Kulon Progo (Antaranews Jogja) - Perajin Tenun Bantarjo Desa Banguncipto, Kabupaten Kulon Progo, Daerah Istimewa Yogyakarta, mengembangkan tenun lurik tradisional yang permintaan dari waktu ke waktu sangat tinggi.
     Pemilik Tenun Bantarjo Udjik Sudaryati di Kulon Progo, Selasa, mengatakan pengembangan  tenun lurik tradisional berawal adanya kebijakan Gubernur DIY Sri Sultan HB X mewajibkan Aparatur Sipil Negara (ASN) di DIY memakai pakaian tradisional gaya Jawa Yogyakarta setiap Kamis Pahing penanggalan Jawa.
     "Kami menangkap peluang itu dengan mengembangkan tenun lurik tradisional. Kebetulan, masyarakat di Bantarjo menjadi perajin stagen yang menggunakan alat tenun bukan mesin (ATBM), kemudian kami kembangkan keterampilan mereka menenun lurik," kata Udjik.
    Ia mengatakan perajin stagen di Bantarjo mendapat pelatihan dan pendampingan dari Tenun Mumbul Kalibawang. Setelah perajin di Bantarjo memiliki keterampilan membuat tenun, Pemkab Kulon Progo melalui Dinas Koperasi dan Usaha Kecil Menengah memberikan bantuan 10 unit ATBM kepada Kelompok Tenun Bantarjo.
     Selain itu, pihaknya selalu diikutsertakan dalam berbagai pameran tingkat kabupaten hingga nasional untuk mempromosikan produk Tenun Bantarjo.
     "Dari waktu ke waktu permintaan terus meningkat, baik untuk pakaian ASN di DIY, dan luar daerah. Lurik produksi Tenun Bantarjo semakin dikenal masyarakat luas," katanya.
     Udjik mengatakan harga lurik buatan Tenun Bantarjo berkisar Rp35 ribu hingga Rp50 ribu per meter.
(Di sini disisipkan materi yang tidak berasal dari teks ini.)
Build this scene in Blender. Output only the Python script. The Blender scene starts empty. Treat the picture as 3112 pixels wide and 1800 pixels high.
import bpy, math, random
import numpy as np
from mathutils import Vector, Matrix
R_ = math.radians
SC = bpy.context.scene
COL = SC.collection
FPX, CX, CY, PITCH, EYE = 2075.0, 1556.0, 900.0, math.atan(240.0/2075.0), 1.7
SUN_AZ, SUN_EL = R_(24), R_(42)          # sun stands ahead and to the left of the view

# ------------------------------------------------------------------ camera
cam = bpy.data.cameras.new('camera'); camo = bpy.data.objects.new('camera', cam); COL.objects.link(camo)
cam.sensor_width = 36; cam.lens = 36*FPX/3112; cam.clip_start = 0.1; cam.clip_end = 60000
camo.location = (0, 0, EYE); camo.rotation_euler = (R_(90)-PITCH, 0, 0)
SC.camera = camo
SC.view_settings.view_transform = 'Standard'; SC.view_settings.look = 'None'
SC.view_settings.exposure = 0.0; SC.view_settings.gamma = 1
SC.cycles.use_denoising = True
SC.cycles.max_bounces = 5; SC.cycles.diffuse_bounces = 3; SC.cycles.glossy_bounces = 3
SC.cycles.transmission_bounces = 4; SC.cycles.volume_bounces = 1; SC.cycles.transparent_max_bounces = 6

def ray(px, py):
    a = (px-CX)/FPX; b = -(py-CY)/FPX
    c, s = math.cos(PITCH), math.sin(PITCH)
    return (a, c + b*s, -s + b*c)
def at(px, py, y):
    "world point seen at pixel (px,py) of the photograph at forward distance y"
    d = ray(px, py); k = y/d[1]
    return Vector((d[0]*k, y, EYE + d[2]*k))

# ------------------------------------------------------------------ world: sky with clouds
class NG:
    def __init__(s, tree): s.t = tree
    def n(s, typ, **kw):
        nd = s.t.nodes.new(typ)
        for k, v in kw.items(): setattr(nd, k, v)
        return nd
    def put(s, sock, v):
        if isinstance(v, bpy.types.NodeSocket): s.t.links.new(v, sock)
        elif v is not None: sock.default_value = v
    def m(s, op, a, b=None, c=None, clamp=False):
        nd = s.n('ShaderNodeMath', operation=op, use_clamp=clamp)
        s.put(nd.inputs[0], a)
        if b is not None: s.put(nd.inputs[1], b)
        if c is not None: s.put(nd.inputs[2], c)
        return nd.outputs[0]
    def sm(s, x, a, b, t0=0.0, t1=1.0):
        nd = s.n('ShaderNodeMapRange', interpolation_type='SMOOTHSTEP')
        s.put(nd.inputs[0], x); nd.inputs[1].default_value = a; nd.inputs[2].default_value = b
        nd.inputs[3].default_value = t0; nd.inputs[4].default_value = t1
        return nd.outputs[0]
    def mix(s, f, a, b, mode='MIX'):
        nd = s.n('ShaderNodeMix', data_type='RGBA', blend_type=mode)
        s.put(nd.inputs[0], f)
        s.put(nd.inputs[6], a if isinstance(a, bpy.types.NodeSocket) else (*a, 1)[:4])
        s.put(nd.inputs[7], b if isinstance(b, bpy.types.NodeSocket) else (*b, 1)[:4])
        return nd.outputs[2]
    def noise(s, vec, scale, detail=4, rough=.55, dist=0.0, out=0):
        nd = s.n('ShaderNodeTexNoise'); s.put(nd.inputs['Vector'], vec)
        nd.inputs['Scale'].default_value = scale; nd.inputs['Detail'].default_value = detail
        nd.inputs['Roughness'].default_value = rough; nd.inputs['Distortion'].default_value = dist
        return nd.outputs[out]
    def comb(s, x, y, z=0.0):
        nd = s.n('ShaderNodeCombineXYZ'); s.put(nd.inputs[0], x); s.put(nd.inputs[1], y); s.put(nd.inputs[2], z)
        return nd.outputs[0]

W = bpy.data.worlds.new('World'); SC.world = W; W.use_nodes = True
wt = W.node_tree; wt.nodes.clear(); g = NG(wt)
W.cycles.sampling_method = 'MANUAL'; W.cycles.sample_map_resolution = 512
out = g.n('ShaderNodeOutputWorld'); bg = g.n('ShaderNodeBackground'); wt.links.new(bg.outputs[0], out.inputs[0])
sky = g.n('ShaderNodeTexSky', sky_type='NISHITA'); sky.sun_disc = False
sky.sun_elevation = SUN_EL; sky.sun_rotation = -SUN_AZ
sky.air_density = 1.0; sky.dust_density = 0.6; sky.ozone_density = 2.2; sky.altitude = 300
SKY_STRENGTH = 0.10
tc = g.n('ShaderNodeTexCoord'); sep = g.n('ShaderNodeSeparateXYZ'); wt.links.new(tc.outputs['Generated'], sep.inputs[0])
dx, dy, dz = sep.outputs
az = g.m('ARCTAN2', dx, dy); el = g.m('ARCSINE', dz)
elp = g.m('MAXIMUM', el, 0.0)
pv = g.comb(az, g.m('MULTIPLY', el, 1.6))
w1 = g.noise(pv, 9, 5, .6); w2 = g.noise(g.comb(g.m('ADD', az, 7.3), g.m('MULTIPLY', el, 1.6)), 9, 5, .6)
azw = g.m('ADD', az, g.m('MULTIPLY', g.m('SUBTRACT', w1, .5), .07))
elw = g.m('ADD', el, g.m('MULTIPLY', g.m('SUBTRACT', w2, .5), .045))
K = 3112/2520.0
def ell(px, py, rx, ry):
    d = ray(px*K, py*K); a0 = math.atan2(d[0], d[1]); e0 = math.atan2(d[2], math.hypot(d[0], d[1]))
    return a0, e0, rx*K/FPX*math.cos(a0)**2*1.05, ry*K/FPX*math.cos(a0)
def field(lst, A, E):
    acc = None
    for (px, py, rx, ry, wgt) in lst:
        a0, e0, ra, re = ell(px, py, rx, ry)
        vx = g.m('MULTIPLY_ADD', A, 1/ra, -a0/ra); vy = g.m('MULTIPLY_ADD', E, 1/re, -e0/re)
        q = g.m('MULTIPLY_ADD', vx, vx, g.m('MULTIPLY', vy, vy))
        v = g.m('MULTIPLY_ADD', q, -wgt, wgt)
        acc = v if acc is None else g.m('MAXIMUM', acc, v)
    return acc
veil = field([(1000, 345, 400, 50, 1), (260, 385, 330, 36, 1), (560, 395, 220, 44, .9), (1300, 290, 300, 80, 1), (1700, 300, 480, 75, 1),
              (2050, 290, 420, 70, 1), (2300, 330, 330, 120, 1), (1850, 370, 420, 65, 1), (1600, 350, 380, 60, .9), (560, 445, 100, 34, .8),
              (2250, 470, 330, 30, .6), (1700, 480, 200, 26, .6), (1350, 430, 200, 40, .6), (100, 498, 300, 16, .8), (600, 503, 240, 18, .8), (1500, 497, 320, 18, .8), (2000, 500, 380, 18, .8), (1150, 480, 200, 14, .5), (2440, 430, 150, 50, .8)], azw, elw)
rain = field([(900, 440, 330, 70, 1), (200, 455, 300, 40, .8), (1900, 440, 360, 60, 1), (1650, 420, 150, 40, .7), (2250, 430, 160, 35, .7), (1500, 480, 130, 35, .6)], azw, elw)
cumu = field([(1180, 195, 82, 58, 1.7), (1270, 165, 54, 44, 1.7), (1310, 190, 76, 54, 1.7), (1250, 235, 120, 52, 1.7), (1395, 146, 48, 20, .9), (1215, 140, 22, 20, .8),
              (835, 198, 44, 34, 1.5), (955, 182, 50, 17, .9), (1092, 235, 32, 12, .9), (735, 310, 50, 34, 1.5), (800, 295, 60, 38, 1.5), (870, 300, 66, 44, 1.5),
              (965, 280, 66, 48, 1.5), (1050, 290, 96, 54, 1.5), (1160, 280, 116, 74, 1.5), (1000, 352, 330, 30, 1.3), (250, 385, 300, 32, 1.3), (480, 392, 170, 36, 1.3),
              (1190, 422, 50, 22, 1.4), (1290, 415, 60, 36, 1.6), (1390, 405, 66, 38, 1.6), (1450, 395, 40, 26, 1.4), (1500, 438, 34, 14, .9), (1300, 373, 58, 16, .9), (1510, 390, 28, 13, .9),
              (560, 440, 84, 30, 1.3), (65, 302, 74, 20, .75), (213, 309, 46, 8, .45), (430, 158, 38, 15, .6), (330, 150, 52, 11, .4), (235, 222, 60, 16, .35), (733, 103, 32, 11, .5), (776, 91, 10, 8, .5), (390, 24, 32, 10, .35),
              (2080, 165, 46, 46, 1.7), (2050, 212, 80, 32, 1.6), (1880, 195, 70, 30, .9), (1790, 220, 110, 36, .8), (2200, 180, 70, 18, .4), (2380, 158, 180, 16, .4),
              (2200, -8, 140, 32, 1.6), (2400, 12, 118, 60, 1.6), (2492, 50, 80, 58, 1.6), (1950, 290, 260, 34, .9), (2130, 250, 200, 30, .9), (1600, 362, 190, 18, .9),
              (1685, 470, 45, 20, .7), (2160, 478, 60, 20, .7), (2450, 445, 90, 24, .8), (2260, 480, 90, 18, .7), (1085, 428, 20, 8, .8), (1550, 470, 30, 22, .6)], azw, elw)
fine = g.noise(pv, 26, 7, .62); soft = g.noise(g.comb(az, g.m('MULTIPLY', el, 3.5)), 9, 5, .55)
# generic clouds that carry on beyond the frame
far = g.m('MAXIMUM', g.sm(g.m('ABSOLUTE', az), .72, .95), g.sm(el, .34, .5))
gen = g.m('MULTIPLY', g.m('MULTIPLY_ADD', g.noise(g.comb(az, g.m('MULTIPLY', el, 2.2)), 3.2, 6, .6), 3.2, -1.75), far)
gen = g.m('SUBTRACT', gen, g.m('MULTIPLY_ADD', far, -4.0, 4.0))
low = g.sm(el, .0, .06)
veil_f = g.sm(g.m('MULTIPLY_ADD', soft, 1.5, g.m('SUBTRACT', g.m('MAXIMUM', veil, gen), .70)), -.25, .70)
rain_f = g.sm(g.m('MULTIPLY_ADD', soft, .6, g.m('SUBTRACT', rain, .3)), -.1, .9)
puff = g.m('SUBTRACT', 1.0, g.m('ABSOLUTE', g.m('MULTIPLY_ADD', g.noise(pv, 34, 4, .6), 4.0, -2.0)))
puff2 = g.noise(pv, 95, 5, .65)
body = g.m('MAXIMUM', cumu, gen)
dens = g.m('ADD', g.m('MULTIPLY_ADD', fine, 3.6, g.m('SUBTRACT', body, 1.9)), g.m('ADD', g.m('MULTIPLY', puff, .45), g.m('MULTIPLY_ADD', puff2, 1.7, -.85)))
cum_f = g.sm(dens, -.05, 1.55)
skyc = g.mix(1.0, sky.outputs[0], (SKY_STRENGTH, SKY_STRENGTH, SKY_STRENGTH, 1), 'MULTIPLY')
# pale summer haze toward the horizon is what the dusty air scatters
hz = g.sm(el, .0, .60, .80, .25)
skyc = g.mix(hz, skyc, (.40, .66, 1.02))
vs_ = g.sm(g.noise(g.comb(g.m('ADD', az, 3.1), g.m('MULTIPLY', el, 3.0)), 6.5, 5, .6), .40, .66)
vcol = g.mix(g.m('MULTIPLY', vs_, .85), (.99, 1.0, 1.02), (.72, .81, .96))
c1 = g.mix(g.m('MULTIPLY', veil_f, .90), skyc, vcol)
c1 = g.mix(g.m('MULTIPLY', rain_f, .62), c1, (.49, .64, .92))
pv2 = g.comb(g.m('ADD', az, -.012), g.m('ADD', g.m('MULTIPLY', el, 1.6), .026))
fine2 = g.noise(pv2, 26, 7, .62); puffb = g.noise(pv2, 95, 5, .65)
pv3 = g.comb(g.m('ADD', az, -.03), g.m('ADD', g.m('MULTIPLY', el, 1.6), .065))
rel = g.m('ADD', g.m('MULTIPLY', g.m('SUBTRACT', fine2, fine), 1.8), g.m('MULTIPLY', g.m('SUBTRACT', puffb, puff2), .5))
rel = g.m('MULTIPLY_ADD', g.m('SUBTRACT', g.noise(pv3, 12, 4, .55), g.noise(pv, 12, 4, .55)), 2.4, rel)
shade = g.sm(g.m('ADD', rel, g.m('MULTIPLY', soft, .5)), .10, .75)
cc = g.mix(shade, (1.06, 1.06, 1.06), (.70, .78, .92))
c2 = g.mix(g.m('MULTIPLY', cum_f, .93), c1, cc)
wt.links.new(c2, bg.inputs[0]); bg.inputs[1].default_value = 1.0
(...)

Harga lurik hasil produksi kelompoknya memamg sedikit lebih mahal dibandingkan lurik dari Klaten (Jawa Tengah). 
     Lurik dari Klaten berkisar Rp35 ribu per meter karena pembuatannya menggunakan mesin. Hal ini berbeda dengan lurik dari Bantarjo yang sedikit mahal karena dikerjakan dengan ATBM.
     "Lurik Bantarjo bersaing dengan lurik dari Klaten secara harga. Lebih mahalnya lurik Bantarjo karena dikerjakan dengan ATBM, kami harus mengeluarkan biaya produksi bagi pembuat lurik ATBM," katanya.
      Ia mengatakan kendala pengembangkan tenun lurik ini, sulitnya mendapat benang katun sebagai bahan dasar lurik. Dirinya harus membeli benang ke Klaten dan Solo (Jawa Tengah). Harga benang sangat mahal dan ketersediaannya sangat terbatas.
     "Kendala produksi tenun lurik yakni ketersediaan benang yang sedikit dan harus membeli dari luar DIY," katanya.
     Salah satu pembuat tenun di Dusun Banguncipto Tumiyem (50) mengaku upah menenun setip meter sebesar Rp7 ribu. Dirinya mampu memenun tiga meter persegi dari 07.00 WIB sampai 12.00 WIB.
     "Setiap bulan mampu memenun sekitar 36 meter. Pendapatannya cukup untuk membantu keluarga memenuhi kebutuhan sehari-hari," katanya.
     Selain menenun lurik, dirinya menenun stagen di rumah dari 13.00 WIB sampai 17.00 WIB. Dalam waktu empat jam, dirinya mampu menenun stagen sepanjang sembilan meter dengan upah Rp5 ribu.
     "Hasilnya lumayan untuk tabungan. Saya ambil material stangen dari pengusaha tenun Gamplong, Sleman," katanya.